→ **Short exercise**: Search the material below for the string "this" and extract each line that has it.

====== Data section ======

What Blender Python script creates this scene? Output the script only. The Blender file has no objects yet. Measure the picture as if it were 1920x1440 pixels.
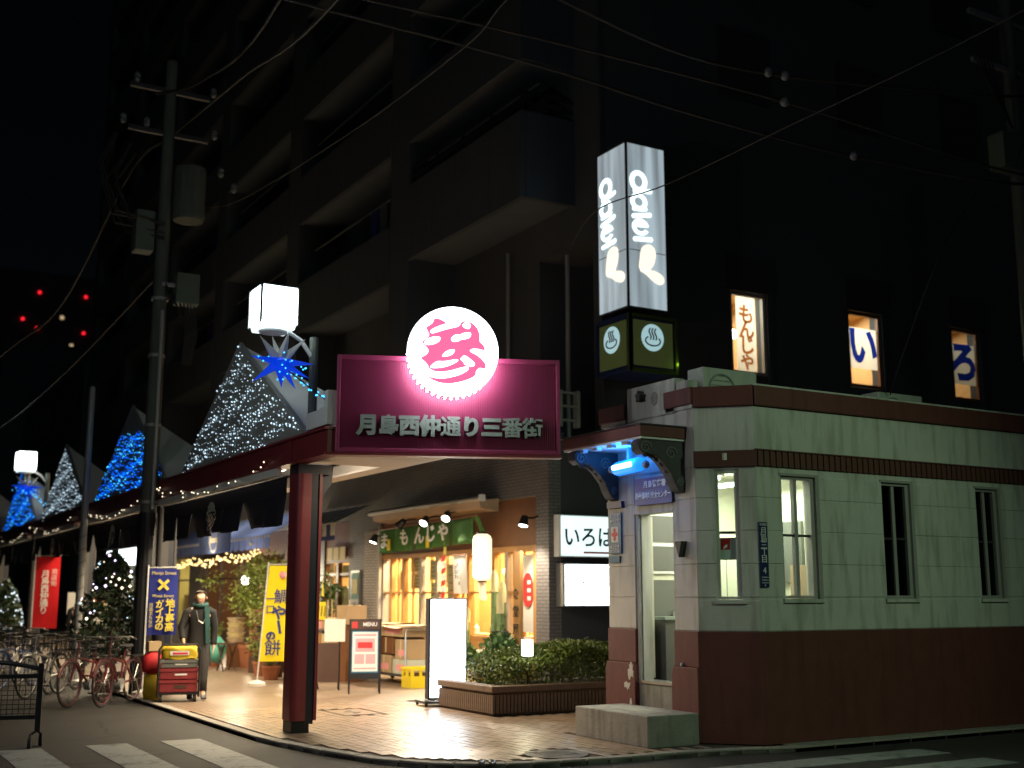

======
====== Data section ======

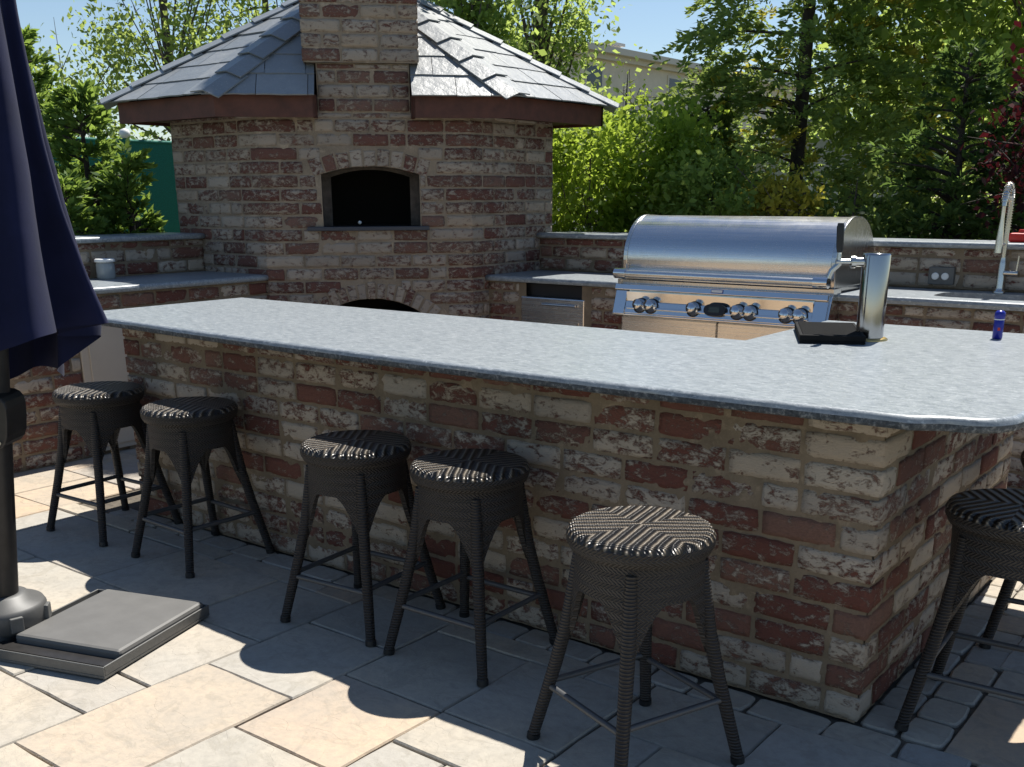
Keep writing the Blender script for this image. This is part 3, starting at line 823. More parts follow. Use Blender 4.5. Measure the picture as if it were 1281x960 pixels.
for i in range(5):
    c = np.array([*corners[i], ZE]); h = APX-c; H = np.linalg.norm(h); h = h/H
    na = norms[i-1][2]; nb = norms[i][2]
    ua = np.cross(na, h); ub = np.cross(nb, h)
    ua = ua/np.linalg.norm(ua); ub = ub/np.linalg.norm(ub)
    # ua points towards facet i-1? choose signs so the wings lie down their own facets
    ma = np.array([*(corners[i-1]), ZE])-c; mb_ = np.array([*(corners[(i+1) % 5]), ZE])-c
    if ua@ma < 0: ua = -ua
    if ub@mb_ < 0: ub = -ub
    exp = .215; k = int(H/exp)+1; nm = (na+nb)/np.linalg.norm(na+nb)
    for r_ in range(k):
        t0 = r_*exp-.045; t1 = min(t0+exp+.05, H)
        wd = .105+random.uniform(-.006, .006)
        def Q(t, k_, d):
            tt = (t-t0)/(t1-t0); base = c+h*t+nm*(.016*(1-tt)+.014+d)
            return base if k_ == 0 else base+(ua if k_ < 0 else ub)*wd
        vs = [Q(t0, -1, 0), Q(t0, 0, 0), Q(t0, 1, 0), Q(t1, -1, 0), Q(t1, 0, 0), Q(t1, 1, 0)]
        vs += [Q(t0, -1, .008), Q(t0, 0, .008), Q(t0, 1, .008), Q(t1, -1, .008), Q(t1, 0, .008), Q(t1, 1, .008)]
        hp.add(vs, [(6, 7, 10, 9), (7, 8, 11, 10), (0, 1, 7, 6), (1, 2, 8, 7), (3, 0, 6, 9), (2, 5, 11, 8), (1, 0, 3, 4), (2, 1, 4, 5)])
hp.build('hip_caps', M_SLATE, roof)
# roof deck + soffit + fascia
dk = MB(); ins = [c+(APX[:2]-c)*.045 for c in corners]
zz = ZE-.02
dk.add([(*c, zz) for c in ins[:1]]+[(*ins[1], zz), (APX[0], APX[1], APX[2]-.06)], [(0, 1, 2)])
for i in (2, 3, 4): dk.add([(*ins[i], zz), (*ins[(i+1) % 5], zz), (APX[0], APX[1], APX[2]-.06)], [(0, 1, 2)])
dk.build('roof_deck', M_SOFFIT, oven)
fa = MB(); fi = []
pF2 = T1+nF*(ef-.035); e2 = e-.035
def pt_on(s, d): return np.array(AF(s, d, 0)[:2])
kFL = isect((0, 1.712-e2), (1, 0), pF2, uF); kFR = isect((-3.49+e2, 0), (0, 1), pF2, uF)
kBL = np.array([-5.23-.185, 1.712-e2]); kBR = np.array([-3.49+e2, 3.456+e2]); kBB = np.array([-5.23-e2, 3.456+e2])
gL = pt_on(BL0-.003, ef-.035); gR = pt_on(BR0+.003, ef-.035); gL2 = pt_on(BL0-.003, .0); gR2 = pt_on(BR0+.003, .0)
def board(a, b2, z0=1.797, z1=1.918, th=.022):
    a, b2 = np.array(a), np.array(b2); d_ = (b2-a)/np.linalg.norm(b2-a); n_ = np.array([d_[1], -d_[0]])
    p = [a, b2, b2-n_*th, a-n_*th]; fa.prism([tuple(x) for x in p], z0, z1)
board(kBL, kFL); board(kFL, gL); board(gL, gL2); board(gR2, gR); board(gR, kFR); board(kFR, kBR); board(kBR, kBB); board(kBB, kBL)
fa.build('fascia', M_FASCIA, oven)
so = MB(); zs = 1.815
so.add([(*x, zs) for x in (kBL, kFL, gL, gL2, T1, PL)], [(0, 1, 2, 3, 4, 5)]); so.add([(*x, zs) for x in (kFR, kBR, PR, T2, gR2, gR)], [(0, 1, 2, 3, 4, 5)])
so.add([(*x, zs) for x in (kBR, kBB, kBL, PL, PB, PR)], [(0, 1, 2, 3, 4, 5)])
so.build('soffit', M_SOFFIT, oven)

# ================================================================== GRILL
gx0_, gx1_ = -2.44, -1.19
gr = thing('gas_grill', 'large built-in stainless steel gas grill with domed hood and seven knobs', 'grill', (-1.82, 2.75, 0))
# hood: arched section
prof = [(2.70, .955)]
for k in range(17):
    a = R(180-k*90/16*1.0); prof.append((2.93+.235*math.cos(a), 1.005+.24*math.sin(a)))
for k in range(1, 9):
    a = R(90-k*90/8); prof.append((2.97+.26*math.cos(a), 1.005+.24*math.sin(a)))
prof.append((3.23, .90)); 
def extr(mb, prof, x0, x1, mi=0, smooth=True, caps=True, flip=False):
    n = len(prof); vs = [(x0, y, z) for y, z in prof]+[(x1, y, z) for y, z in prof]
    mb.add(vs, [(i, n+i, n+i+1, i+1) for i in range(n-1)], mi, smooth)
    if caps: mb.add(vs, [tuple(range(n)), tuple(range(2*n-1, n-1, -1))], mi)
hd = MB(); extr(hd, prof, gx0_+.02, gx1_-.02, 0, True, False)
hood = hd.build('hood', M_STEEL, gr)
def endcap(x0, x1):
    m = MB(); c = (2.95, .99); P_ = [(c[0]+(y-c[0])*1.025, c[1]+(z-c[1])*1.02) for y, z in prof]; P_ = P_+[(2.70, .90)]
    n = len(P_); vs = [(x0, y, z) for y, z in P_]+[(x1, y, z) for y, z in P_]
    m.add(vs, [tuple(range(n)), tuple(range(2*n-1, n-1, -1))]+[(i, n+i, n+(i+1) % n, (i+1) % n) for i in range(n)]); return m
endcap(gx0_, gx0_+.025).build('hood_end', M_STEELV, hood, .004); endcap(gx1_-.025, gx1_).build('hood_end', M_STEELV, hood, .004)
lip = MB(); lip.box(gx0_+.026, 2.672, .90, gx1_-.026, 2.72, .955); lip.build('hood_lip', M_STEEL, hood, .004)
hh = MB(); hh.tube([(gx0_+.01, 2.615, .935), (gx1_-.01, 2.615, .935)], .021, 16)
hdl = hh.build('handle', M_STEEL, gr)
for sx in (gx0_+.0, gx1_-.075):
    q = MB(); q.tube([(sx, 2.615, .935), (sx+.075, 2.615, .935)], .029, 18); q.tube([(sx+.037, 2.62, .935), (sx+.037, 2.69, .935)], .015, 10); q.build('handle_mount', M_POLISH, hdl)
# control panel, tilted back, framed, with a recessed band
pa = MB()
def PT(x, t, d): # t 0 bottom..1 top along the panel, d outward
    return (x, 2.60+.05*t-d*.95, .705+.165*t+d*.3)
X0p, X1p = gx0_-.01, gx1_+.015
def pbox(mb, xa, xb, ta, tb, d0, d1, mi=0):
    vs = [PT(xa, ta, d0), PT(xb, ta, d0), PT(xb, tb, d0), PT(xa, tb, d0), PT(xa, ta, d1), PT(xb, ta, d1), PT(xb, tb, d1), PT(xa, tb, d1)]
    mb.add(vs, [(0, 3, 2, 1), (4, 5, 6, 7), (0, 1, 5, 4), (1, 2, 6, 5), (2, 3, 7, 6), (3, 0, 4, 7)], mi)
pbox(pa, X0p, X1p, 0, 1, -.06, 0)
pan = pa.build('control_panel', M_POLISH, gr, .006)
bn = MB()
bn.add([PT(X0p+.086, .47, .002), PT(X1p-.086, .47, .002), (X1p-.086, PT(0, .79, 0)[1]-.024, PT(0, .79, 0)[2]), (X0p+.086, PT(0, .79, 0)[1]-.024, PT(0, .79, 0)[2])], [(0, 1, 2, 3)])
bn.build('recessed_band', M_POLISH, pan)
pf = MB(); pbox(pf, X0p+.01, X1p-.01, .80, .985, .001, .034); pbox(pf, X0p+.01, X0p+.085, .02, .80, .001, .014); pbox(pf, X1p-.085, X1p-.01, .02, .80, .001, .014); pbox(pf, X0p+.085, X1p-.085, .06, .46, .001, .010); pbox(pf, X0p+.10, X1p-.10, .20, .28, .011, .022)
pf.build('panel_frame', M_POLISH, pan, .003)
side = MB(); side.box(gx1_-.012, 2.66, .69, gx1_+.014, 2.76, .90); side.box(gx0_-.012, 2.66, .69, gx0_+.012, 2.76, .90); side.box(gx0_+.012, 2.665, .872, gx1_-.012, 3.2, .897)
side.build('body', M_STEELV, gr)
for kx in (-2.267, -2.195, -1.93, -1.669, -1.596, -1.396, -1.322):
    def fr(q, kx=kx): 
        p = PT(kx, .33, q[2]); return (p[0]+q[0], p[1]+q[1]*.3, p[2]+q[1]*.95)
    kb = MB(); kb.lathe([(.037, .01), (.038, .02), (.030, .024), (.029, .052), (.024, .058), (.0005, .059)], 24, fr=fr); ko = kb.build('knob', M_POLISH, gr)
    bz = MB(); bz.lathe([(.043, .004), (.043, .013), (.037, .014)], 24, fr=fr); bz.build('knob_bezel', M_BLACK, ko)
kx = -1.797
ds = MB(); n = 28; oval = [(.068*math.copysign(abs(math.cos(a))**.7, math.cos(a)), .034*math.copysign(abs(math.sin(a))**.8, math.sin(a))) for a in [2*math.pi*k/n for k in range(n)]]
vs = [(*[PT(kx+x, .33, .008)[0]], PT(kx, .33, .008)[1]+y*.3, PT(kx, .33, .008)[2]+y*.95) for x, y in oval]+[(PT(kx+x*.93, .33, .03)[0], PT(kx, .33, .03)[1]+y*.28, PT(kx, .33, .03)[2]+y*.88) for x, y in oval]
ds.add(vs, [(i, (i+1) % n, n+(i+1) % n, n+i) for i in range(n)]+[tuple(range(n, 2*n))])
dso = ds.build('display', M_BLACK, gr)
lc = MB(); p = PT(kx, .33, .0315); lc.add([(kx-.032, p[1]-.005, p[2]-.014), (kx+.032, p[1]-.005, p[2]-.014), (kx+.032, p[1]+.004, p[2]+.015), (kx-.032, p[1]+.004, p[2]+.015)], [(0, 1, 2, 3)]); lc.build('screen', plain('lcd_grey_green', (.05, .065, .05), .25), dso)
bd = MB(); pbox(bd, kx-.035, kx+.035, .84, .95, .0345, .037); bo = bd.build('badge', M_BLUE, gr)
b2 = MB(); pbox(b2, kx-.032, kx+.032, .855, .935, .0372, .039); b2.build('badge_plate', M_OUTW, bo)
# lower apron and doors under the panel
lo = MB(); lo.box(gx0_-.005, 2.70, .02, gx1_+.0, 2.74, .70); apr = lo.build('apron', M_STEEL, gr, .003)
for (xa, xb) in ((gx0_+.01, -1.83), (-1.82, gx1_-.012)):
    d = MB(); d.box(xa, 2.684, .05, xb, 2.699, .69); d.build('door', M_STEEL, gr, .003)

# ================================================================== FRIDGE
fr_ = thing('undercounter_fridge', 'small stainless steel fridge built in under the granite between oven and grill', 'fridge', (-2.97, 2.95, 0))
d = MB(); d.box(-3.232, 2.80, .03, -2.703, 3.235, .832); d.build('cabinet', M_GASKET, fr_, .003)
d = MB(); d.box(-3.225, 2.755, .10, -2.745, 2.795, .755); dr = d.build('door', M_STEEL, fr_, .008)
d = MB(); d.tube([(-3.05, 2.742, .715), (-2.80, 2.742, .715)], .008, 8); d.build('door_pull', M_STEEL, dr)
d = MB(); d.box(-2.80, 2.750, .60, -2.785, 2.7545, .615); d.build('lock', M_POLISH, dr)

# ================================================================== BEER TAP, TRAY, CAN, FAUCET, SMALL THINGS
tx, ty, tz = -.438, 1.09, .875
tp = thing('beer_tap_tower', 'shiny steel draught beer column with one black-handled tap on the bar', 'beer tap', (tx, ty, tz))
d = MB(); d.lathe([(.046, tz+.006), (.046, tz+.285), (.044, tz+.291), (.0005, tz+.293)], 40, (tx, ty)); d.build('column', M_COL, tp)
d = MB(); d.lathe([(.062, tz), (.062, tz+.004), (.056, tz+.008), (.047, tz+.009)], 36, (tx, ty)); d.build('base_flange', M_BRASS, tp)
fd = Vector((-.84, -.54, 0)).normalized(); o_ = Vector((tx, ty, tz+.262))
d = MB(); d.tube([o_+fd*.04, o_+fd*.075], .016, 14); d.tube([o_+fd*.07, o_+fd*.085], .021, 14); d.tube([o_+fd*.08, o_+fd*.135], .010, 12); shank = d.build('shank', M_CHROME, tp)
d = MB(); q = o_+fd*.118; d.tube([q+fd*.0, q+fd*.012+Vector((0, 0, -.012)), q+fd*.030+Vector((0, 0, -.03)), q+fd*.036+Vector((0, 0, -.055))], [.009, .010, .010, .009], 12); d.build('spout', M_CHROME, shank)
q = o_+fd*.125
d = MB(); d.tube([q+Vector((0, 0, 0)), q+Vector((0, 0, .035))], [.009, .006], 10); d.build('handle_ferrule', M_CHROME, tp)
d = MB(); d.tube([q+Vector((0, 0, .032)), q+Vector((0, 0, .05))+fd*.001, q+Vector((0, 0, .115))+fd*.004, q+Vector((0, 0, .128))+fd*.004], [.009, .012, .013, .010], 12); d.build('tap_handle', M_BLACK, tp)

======

→ **Answer to the exercise**:
What Blender Python script creates this scene? Output the script only. The Blender file has no objects yet. Measure the picture as if it were 1920x1440 pixels.
Keep writing the Blender script for this image. This is part 3, starting at line 823. More parts follow. Use Blender 4.5. Measure the picture as if it were 1281x960 pixels.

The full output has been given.